The entrance to the house is reached by a small set of stairs leading up from the brick sidewalk. The entry door is framed by a fan light and sidelights. A library with a wood-burning fireplace is to the right of the center hall. The ceilings on the main level are 12½ feet tall.

The 21-by-34-foot living room spans the back of the house. Four sets of French doors open to a porch. There is a wood-burning fireplace at each end of the room. The 17-by-29-foot dining room has a wood-burning fireplace and two triple-sash windows.

The kitchen is on the lower level. A family room, a wine cellar and a bedroom with en suite bathroom are also on this floor.

The owner’s suite is on the second floor. The bedroom has doors that open to a balcony. The bedroom and the dressing room each have a fireplace. This floor also has two additional bedrooms and bathrooms. The top level has two bedrooms and two bathrooms. An elevator runs to three of the four floors, but not the top level.

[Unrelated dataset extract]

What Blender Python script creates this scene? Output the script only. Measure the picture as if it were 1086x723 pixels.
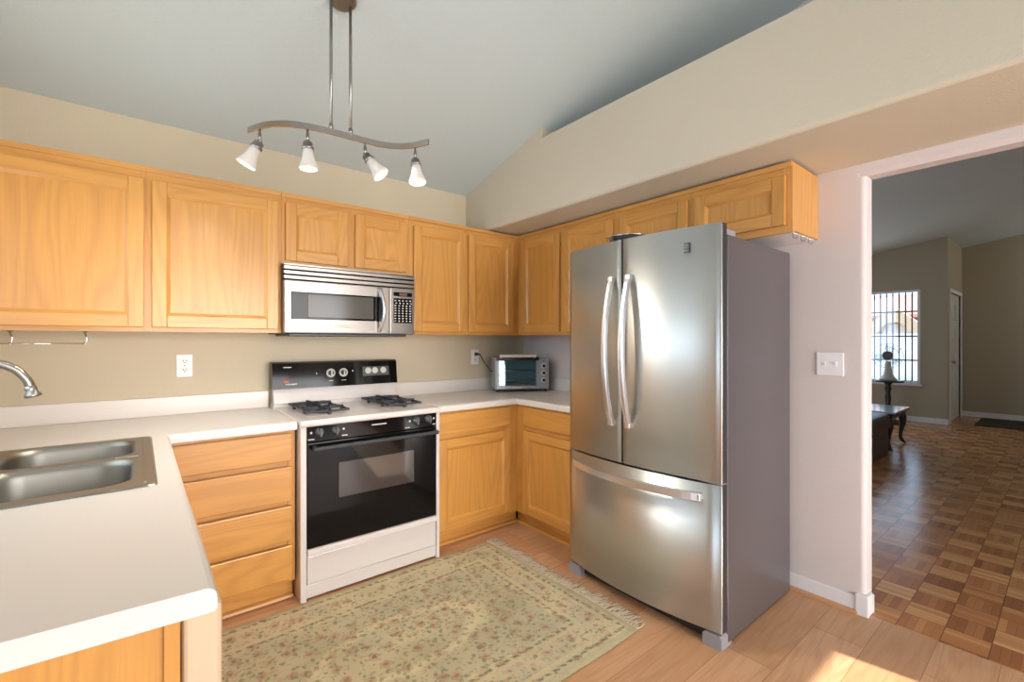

A brick path in the gardens leads to a large, circular fountain. Off-street parking for two cars is a half a block away.

$7.9 million

2812 N St. NW, Washington, D.C.

  • Bedrooms/bathrooms: 6/7
  • Approximate square-footage: 7,400
  • Lot size: 0.16 acre
  • Features: The Federal-style house is known as the Decatur house in Georgetown, not to be confused with the Decatur House on Lafayette Square. Some date the house to 1779, others to 1813. The house has been sold only twice in 90 years. It has a 21-by-34-foot living room that spans the back of the house and a 17-by-29-foot dining room. An elevator runs to three of the four house’s levels. Off-street parking for two cars is a half a block away.